## START DATA PROVIDED
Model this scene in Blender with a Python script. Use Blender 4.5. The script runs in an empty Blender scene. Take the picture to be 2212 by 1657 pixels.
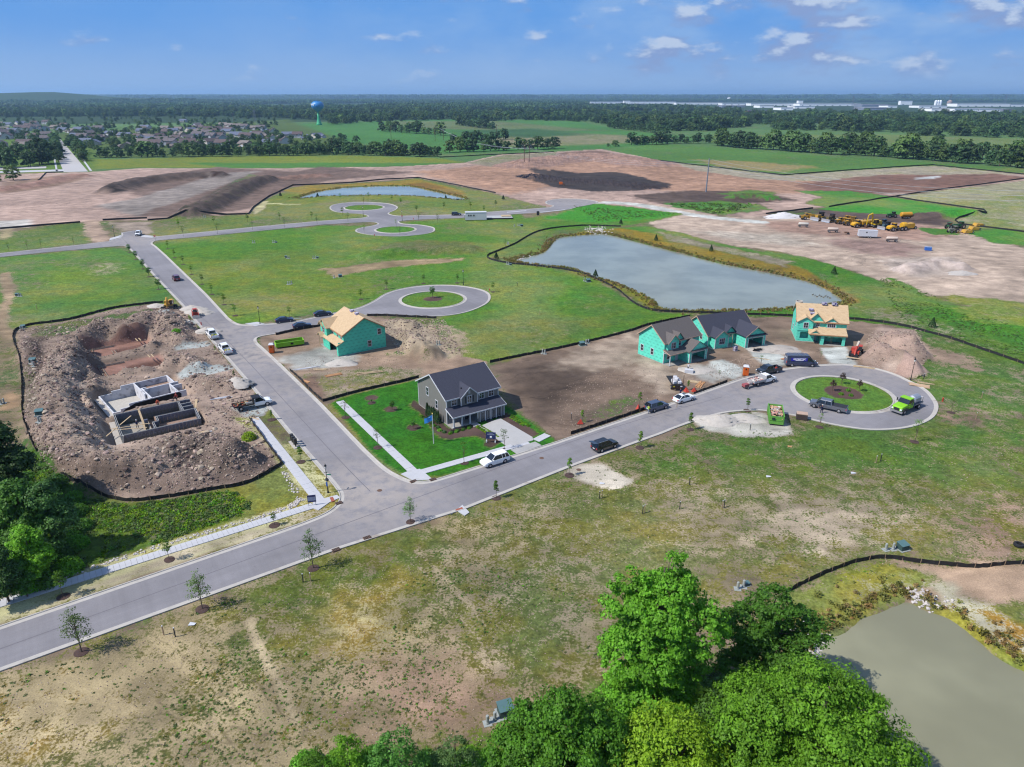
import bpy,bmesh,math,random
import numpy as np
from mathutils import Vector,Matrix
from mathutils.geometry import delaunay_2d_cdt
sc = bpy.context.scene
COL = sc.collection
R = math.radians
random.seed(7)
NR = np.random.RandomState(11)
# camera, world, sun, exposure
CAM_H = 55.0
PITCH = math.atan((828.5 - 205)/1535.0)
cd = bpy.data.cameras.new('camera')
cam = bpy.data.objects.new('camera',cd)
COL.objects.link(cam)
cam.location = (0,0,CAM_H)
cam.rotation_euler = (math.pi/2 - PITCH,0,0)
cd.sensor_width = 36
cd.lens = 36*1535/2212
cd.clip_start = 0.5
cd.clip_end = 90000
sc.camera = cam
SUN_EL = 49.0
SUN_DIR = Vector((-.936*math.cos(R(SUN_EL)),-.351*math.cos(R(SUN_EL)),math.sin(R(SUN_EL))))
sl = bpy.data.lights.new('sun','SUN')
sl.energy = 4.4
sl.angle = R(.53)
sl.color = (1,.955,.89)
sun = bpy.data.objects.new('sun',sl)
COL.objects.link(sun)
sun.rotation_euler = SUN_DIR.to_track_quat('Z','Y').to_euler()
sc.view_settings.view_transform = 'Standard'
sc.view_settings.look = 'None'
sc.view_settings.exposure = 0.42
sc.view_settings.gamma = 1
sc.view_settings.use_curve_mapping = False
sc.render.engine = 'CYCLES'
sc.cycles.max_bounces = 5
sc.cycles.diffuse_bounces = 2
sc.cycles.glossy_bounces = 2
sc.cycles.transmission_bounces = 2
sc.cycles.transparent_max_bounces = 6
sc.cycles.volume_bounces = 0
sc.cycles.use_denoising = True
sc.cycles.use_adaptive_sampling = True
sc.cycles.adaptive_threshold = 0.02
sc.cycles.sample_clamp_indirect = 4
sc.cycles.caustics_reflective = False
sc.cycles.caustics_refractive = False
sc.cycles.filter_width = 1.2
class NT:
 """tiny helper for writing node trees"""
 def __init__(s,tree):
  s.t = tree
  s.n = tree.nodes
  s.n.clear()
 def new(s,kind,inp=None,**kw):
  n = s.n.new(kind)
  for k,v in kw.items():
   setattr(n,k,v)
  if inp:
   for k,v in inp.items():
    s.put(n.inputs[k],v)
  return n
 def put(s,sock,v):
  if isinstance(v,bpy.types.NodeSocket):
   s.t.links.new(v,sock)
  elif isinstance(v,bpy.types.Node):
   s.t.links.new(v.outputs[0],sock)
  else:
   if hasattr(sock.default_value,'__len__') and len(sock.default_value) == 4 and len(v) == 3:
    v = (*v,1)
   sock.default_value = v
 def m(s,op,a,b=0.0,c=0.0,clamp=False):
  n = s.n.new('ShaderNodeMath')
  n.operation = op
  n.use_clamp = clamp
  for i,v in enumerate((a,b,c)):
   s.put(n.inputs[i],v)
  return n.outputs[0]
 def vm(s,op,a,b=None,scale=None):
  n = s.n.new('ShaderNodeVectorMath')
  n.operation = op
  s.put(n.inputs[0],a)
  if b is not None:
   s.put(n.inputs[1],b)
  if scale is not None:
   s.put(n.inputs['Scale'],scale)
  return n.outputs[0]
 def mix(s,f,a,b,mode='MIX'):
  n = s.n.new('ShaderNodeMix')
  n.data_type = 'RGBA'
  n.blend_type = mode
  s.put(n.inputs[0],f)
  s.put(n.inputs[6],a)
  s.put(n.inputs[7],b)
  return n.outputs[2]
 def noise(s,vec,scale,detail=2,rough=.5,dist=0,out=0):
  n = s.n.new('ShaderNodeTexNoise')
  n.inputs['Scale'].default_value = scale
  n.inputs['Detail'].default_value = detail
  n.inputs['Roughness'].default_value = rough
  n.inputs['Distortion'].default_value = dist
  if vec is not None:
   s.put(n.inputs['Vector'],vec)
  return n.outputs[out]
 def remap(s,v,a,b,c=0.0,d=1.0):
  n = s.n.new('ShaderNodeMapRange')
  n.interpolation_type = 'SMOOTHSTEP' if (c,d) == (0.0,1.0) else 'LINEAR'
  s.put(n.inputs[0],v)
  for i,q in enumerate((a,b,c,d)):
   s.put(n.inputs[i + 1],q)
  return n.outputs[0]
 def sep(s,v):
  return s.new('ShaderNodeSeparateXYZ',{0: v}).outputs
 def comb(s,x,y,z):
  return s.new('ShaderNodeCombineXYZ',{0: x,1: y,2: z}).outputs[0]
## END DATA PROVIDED
→ **TO BE DONE**: Quote the material in full and exactly; do not carry over its pictures.

→ **RESPONSE TO THIS EXERCISE**:
Model this scene in Blender with a Python script. Use Blender 4.5. The script runs in an empty Blender scene. Take the picture to be 2212 by 1657 pixels.
import bpy,bmesh,math,random
import numpy as np
from mathutils import Vector,Matrix
from mathutils.geometry import delaunay_2d_cdt
sc = bpy.context.scene
COL = sc.collection
R = math.radians
random.seed(7)
NR = np.random.RandomState(11)
# camera, world, sun, exposure
CAM_H = 55.0
PITCH = math.atan((828.5 - 205)/1535.0)
cd = bpy.data.cameras.new('camera')
cam = bpy.data.objects.new('camera',cd)
COL.objects.link(cam)
cam.location = (0,0,CAM_H)
cam.rotation_euler = (math.pi/2 - PITCH,0,0)
cd.sensor_width = 36
cd.lens = 36*1535/2212
cd.clip_start = 0.5
cd.clip_end = 90000
sc.camera = cam
SUN_EL = 49.0
SUN_DIR = Vector((-.936*math.cos(R(SUN_EL)),-.351*math.cos(R(SUN_EL)),math.sin(R(SUN_EL))))
sl = bpy.data.lights.new('sun','SUN')
sl.energy = 4.4
sl.angle = R(.53)
sl.color = (1,.955,.89)
sun = bpy.data.objects.new('sun',sl)
COL.objects.link(sun)
sun.rotation_euler = SUN_DIR.to_track_quat('Z','Y').to_euler()
sc.view_settings.view_transform = 'Standard'
sc.view_settings.look = 'None'
sc.view_settings.exposure = 0.42
sc.view_settings.gamma = 1
sc.view_settings.use_curve_mapping = False
sc.render.engine = 'CYCLES'
sc.cycles.max_bounces = 5
sc.cycles.diffuse_bounces = 2
sc.cycles.glossy_bounces = 2
sc.cycles.transmission_bounces = 2
sc.cycles.transparent_max_bounces = 6
sc.cycles.volume_bounces = 0
sc.cycles.use_denoising = True
sc.cycles.use_adaptive_sampling = True
sc.cycles.adaptive_threshold = 0.02
sc.cycles.sample_clamp_indirect = 4
sc.cycles.caustics_reflective = False
sc.cycles.caustics_refractive = False
sc.cycles.filter_width = 1.2
class NT:
 """tiny helper for writing node trees"""
 def __init__(s,tree):
  s.t = tree
  s.n = tree.nodes
  s.n.clear()
 def new(s,kind,inp=None,**kw):
  n = s.n.new(kind)
  for k,v in kw.items():
   setattr(n,k,v)
  if inp:
   for k,v in inp.items():
    s.put(n.inputs[k],v)
  return n
 def put(s,sock,v):
  if isinstance(v,bpy.types.NodeSocket):
   s.t.links.new(v,sock)
  elif isinstance(v,bpy.types.Node):
   s.t.links.new(v.outputs[0],sock)
  else:
   if hasattr(sock.default_value,'__len__') and len(sock.default_value) == 4 and len(v) == 3:
    v = (*v,1)
   sock.default_value = v
 def m(s,op,a,b=0.0,c=0.0,clamp=False):
  n = s.n.new('ShaderNodeMath')
  n.operation = op
  n.use_clamp = clamp
  for i,v in enumerate((a,b,c)):
   s.put(n.inputs[i],v)
  return n.outputs[0]
 def vm(s,op,a,b=None,scale=None):
  n = s.n.new('ShaderNodeVectorMath')
  n.operation = op
  s.put(n.inputs[0],a)
  if b is not None:
   s.put(n.inputs[1],b)
  if scale is not None:
   s.put(n.inputs['Scale'],scale)
  return n.outputs[0]
 def mix(s,f,a,b,mode='MIX'):
  n = s.n.new('ShaderNodeMix')
  n.data_type = 'RGBA'
  n.blend_type = mode
  s.put(n.inputs[0],f)
  s.put(n.inputs[6],a)
  s.put(n.inputs[7],b)
  return n.outputs[2]
 def noise(s,vec,scale,detail=2,rough=.5,dist=0,out=0):
  n = s.n.new('ShaderNodeTexNoise')
  n.inputs['Scale'].default_value = scale
  n.inputs['Detail'].default_value = detail
  n.inputs['Roughness'].default_value = rough
  n.inputs['Distortion'].default_value = dist
  if vec is not None:
   s.put(n.inputs['Vector'],vec)
  return n.outputs[out]
 def remap(s,v,a,b,c=0.0,d=1.0):
  n = s.n.new('ShaderNodeMapRange')
  n.interpolation_type = 'SMOOTHSTEP' if (c,d) == (0.0,1.0) else 'LINEAR'
  s.put(n.inputs[0],v)
  for i,q in enumerate((a,b,c,d)):
   s.put(n.inputs[i + 1],q)
  return n.outputs[0]
 def sep(s,v):
  return s.new('ShaderNodeSeparateXYZ',{0: v}).outputs
 def comb(s,x,y,z):
  return s.new('ShaderNodeCombineXYZ',{0: x,1: y,2: z}).outputs[0]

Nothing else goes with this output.